**Stored data:**
__________________________________________________

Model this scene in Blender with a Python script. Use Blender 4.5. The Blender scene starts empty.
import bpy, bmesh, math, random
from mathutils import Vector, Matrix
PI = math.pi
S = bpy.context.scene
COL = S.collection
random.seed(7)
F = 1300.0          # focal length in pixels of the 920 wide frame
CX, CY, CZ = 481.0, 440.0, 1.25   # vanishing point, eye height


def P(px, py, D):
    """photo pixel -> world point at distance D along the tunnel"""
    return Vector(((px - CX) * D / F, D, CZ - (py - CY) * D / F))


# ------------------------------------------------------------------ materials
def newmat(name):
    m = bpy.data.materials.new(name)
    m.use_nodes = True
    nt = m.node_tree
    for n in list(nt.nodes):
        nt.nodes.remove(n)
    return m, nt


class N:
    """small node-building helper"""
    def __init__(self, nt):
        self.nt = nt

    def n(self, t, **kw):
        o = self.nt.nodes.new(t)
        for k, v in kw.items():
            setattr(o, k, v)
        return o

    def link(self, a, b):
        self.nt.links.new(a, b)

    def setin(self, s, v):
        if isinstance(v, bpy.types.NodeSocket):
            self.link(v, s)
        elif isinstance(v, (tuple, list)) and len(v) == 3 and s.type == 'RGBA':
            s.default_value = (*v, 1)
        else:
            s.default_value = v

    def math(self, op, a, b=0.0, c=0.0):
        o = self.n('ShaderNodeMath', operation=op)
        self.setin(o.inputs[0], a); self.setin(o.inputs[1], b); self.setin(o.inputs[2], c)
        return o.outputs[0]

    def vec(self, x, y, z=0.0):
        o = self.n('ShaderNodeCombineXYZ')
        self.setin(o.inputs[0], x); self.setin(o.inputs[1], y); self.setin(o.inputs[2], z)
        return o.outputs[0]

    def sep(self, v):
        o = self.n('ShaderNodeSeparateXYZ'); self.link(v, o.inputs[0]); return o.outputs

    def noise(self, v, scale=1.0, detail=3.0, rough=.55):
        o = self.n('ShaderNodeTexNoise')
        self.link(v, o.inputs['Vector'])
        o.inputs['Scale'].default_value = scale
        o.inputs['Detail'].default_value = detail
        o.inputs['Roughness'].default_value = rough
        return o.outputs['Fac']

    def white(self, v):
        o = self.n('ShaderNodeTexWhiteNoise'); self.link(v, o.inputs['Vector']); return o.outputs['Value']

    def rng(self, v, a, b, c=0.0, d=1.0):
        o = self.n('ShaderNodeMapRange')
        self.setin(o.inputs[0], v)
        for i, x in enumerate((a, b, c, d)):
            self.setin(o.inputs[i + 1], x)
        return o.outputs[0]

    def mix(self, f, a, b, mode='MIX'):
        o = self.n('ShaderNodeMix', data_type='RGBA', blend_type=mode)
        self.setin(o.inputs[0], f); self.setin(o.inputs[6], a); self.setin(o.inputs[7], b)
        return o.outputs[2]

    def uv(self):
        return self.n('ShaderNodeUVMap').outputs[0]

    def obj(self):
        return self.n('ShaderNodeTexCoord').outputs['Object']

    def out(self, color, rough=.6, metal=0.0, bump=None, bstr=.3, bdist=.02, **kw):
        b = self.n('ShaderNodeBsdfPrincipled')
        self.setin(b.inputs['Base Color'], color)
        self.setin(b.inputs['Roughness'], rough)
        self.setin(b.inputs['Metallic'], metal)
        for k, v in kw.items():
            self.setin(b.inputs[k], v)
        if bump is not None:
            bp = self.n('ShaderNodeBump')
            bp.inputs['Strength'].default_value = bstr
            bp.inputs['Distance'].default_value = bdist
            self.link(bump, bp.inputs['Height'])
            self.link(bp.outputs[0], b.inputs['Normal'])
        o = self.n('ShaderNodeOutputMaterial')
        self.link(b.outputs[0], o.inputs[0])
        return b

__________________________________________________

The lines from the top of the data above down to the line containing "CX, CY, CZ = 481.0, 440.0, 1.25" are to be copied exactly; no other line should appear.

Model this scene in Blender with a Python script. Use Blender 4.5. The Blender scene starts empty.
import bpy, bmesh, math, random
from mathutils import Vector, Matrix
PI = math.pi
S = bpy.context.scene
COL = S.collection
random.seed(7)
F = 1300.0          # focal length in pixels of the 920 wide frame
CX, CY, CZ = 481.0, 440.0, 1.25   # vanishing point, eye height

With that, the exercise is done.